◆ **DIRECTIONS**:
Read the entries below and pull out each line with the string "high".

◆ **TASK INPUTS**:
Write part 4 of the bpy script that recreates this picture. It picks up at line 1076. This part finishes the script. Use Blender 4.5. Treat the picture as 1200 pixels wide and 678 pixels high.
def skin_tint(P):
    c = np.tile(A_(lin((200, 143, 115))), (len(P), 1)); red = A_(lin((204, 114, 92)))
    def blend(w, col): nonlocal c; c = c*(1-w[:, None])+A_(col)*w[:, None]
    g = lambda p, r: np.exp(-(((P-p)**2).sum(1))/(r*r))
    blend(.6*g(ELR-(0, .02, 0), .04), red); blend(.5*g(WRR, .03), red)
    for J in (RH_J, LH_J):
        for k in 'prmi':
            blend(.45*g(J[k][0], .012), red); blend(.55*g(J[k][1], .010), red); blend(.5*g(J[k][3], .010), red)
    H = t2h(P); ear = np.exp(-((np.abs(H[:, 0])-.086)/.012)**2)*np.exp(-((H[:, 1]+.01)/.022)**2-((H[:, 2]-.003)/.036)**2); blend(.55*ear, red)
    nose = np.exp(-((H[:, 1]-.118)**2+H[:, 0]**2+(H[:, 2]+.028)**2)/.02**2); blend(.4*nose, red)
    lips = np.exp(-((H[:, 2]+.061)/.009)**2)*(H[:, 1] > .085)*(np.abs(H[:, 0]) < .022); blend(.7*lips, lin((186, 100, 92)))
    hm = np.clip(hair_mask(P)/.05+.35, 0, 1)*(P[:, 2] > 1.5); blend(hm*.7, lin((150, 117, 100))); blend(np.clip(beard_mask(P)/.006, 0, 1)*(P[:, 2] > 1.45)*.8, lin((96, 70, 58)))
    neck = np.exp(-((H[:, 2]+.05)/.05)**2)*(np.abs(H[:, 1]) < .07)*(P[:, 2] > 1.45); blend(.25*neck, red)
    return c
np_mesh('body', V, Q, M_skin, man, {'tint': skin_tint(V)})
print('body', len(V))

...

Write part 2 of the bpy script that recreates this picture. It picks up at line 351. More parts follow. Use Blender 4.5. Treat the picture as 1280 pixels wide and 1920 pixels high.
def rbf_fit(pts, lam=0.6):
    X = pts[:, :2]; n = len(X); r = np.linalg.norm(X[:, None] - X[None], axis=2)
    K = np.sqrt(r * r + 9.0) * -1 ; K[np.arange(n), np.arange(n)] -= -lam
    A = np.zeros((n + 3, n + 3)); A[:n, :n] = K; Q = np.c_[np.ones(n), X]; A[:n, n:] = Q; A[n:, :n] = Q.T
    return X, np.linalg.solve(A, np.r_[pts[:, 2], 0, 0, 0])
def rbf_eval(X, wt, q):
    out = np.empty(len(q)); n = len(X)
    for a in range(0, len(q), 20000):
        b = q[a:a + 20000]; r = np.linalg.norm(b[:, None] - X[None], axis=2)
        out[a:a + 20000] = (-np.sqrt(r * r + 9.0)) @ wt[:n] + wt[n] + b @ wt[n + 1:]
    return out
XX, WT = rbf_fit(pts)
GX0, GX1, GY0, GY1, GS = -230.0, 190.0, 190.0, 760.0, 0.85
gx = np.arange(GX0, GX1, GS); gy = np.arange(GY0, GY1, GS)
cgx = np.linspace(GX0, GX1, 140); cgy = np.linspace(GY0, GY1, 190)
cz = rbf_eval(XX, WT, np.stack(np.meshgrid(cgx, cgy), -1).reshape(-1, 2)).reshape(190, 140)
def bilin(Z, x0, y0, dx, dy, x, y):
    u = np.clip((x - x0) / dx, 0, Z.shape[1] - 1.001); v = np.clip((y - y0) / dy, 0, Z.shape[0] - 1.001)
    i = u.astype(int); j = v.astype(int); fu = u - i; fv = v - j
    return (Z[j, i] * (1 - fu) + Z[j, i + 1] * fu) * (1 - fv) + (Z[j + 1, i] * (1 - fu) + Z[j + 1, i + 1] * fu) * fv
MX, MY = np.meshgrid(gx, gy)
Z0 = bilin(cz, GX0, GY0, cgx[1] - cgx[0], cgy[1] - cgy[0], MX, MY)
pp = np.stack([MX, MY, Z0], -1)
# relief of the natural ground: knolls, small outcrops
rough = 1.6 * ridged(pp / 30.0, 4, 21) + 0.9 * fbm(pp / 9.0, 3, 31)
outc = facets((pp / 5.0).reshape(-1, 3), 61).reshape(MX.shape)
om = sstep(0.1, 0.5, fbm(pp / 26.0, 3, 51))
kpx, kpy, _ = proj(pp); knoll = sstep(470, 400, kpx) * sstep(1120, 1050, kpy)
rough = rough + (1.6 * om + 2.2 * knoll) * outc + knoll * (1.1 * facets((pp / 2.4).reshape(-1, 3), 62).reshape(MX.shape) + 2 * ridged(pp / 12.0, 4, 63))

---

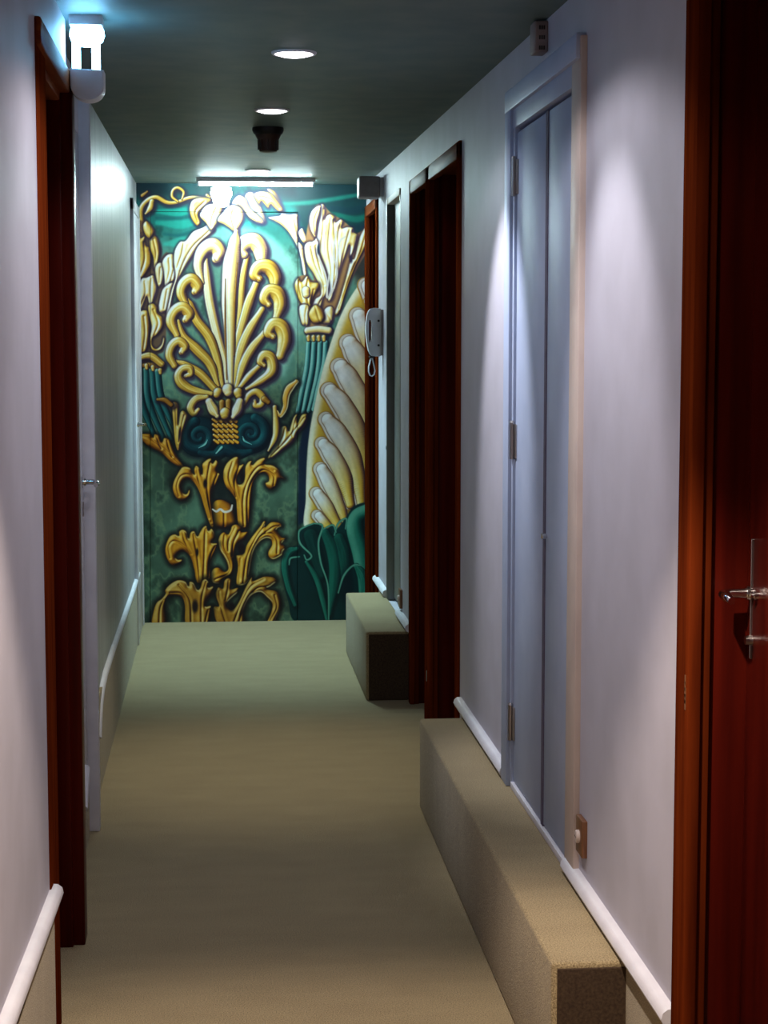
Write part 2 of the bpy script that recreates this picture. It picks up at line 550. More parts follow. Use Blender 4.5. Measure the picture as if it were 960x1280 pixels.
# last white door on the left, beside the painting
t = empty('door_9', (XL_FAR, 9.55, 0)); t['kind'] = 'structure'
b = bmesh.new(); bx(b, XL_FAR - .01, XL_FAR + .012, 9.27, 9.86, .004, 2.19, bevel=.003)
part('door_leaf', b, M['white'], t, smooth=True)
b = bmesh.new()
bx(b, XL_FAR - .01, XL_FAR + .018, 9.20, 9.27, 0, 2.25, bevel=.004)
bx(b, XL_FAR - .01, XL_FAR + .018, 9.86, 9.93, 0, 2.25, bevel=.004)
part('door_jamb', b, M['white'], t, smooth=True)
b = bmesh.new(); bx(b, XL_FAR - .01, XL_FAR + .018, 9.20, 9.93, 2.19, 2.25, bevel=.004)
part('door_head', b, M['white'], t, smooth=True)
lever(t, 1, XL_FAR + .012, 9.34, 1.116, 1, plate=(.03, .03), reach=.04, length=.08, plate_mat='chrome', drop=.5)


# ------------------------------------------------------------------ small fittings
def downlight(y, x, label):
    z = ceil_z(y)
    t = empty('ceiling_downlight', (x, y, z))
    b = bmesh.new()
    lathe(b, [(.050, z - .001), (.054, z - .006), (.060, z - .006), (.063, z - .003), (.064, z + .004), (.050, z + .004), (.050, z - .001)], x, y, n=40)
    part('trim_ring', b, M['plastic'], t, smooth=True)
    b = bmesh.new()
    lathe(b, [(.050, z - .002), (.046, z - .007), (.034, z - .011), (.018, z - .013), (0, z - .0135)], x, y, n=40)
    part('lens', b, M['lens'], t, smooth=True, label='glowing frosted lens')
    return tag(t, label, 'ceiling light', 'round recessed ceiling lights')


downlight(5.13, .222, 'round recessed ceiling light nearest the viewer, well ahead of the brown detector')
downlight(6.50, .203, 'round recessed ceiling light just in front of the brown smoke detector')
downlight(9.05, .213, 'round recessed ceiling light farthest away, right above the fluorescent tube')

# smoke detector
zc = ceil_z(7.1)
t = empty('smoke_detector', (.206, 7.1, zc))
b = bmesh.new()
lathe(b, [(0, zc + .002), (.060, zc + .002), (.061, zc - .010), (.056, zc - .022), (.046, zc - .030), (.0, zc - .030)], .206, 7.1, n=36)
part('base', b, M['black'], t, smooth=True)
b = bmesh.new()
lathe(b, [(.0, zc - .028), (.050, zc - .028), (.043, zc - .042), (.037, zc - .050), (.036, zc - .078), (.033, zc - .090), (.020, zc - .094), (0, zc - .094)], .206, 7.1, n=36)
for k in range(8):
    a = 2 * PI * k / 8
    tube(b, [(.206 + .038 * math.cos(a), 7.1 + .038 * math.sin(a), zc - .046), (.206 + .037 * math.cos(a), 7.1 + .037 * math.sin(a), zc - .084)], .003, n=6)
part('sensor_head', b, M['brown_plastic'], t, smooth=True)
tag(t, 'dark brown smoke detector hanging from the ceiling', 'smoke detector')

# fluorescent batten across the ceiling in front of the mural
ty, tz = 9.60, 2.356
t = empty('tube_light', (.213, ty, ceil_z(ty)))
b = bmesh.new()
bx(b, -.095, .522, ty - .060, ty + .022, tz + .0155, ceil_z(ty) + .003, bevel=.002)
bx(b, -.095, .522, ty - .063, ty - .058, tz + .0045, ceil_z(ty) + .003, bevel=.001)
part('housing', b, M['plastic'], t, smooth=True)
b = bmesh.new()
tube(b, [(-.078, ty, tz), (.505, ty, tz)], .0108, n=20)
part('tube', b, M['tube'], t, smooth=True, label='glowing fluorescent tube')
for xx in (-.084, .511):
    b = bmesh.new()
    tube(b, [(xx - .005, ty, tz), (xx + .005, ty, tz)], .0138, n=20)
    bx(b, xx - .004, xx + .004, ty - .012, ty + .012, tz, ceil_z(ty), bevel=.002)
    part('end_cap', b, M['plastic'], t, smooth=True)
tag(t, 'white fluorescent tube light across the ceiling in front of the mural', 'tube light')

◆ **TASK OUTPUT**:
Write part 4 of the bpy script that recreates this picture. It picks up at line 1076. This part finishes the script. Use Blender 4.5. Treat the picture as 1200 pixels wide and 678 pixels high.
Write part 2 of the bpy script that recreates this picture. It picks up at line 351. More parts follow. Use Blender 4.5. Treat the picture as 1280 pixels wide and 1920 pixels high.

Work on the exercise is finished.